November 28, 2018 – California Attorney General Xavier Becerra warned on Wednesday that the U.S. Congress should not pass a relatively weak online privacy bill to protect consumer data and use it to take precedence over a new California law.

Big tech companies are pushing for a federal bill to preempt California’s law, which Governor Jerry Brown signed into law in June but whose provisions are not due to go into effect until 2020.

“Do no harm simply means don’t stop good work, good practices that have already occurred in the states by preempting the states from doing the things that have worked,” Becerra told Reuters in an interview.

California’s law gives consumers more control over how companies collect and manage their personal information, including allowing them to request that data be deleted and to opt out of having their data sold to third parties.
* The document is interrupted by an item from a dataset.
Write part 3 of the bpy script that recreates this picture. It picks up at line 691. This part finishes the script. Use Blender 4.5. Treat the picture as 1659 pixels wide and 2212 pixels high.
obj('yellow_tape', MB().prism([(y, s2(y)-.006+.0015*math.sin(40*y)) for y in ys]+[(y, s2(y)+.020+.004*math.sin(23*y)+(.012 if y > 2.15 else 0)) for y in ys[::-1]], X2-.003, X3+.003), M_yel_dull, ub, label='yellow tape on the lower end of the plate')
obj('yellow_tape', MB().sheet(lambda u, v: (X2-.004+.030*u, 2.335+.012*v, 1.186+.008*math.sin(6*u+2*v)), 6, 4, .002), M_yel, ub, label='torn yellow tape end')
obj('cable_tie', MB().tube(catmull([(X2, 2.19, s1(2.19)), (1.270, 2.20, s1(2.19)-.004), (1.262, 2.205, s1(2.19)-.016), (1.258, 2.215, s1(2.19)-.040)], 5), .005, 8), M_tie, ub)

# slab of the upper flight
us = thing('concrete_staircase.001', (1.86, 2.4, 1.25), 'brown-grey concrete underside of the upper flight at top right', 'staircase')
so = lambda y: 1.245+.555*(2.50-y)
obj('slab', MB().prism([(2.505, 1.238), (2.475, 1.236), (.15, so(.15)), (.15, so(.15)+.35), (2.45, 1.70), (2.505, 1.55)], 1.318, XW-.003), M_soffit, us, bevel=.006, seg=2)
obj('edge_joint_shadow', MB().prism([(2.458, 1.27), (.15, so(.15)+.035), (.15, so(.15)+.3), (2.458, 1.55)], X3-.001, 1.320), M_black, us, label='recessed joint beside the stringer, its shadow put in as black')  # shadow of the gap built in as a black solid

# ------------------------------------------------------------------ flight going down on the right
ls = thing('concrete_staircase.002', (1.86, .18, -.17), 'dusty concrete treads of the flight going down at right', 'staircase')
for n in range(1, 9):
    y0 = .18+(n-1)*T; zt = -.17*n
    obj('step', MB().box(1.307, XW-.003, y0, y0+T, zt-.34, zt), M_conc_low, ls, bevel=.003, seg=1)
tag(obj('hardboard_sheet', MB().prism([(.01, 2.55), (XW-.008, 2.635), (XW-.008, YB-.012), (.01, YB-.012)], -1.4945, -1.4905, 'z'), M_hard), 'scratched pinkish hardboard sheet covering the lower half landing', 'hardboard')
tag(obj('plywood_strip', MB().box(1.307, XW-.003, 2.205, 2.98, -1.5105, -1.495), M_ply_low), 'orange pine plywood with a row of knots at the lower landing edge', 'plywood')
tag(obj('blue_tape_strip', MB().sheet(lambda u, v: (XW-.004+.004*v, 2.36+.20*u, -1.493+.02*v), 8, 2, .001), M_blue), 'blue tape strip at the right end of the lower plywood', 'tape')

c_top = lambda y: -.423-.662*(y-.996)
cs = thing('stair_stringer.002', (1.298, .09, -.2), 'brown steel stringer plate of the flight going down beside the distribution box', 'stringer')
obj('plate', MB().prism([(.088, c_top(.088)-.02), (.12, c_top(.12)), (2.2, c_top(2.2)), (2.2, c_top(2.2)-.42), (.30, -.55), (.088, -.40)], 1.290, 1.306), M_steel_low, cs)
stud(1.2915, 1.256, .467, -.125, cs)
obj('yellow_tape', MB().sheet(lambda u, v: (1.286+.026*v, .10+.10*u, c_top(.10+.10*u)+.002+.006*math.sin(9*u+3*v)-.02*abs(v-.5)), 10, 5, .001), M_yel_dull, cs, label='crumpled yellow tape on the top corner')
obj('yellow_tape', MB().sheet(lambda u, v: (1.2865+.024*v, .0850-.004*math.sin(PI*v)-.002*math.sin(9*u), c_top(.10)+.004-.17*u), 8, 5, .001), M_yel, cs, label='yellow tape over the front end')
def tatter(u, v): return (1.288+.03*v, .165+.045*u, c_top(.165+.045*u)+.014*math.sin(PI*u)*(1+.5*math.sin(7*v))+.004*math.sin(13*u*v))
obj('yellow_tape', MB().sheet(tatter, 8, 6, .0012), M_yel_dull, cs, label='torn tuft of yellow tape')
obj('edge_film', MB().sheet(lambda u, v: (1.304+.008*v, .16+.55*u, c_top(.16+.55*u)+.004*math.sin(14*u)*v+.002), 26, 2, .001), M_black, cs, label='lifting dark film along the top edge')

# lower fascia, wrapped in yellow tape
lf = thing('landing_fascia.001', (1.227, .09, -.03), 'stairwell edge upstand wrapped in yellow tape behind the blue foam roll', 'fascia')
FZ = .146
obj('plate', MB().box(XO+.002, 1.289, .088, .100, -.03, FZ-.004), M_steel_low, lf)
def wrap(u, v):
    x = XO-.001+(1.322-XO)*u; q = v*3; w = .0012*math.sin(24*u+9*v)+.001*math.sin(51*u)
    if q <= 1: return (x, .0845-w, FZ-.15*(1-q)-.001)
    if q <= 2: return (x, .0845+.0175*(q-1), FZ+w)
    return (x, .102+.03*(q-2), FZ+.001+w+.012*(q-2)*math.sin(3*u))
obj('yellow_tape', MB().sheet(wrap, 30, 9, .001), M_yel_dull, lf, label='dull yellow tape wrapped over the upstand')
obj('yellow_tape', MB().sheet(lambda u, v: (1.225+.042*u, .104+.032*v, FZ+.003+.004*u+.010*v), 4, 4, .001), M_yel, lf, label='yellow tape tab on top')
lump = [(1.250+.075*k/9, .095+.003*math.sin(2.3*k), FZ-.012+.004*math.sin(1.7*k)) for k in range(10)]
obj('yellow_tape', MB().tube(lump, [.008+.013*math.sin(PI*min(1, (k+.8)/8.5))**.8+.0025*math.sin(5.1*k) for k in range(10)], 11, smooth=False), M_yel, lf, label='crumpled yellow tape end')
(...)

U.S. lawmakers are drafting a privacy bill, expected to be finished early in the next session of Congress, that might, for example, allow the government to fine companies for misusing consumer data or allowing it to be stolen.

Becerra on Wednesday also noted the importance of supporting an industry that has led to the creation of wildly successful companies like Facebook and Alphabet Inc’s Google, both of which are based in California.

He noted that California, in 2003, was the first state to have a law requiring that consumers be notified in the case of data breach.

Becerra said that state attorneys general met earlier this month to discuss the role of antitrust in a data-driven, high-tech economy, and said they were “trying to figure it out.” He did not identify any of the states in the meeting.

“We want to make sure that we don’t stifle an industry that has created some tremendous opportunities in employment,” he said. “At the same time, we’re not interested in seeing breaches in personal information that are causing a lot of consumers real harm.”